Esta notoriedade e valia intrínseca coloca de novo a questão se é possível e desejável que um país de pequena dimensão como Portugal deva aspirar, e consequentemente alocar recursos públicos, ao nível e diversidade de investigação fundamental de que todos os dias ouvimos falar. Há quem defenda que um país de pequena dimensão como Portugal não terá nunca boas condições de exploração e desenvolvimento de investigação fundamental, com a qualidade com que a produzimos em Portugal. Assim sendo, deverá alocar essencialmente fundos a ciência cuja translação de conhecimento para a atividade empresarial e produtiva seja potencialmente mais elevada.

Nestas matérias, defendo intransigentemente a necessidade de aumentar os níveis de translação da investigação científica para a atividade empresarial. Porém, dada a valiosa capacidade científica nacional, é importante que a sociedade portuguesa se pronuncie sobre a massa de recursos públicos que está disposta a alocar à investigação científica que não tem translação imediata para a atividade empresarial. Tudo depende do escrutínio democrático das opções nacionais assumidas. O país também pode valorizar-se pelo campo da investigação fundamental, como esta semana o demonstrou cabalmente.
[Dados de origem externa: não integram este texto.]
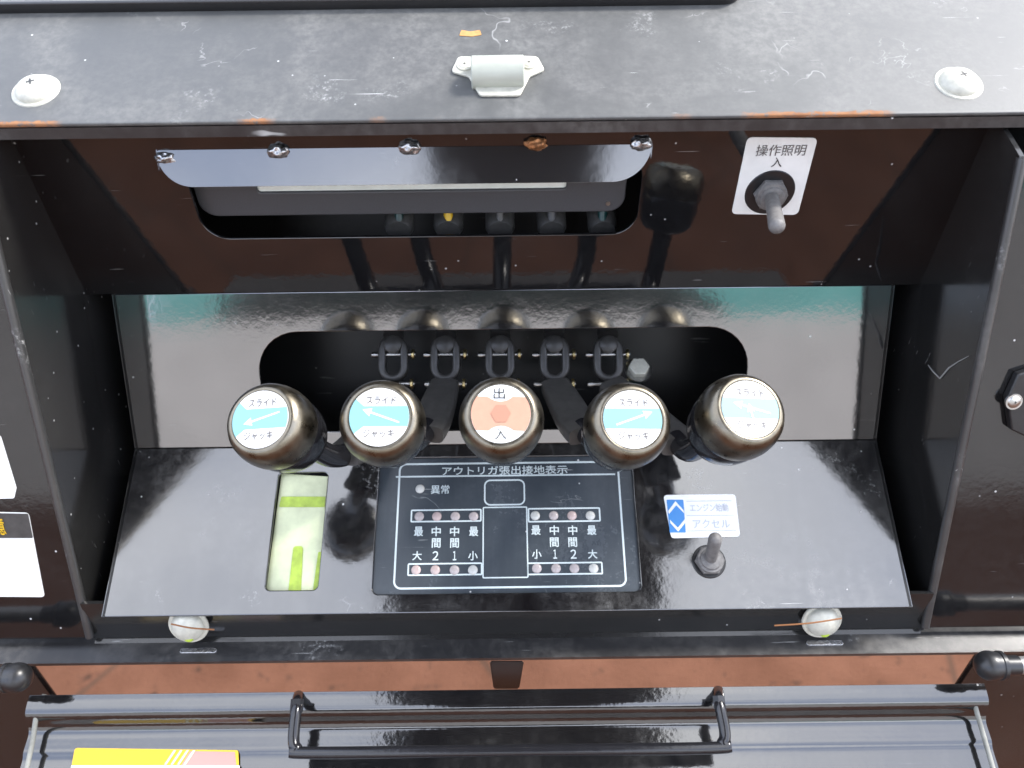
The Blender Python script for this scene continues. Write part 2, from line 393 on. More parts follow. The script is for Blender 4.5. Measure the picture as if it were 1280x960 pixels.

E é nesse contexto que fico chocado com a indigência política e universitária com que tem sido tratado o tema dos precários (bolseiros) científicos. O jogo de sombras que se estabeleceu entre a Assembleia da República, o Governo e as Universidades (Quo Vadis autonomia universitária?) coloca os bolseiros numa situação injusta e desprotegida. A situação é o resultado de muita gente falar na e da ciência portuguesa mas não sermos capazes de assumir qual é a dimensão real do compromisso que pretendemos assumir.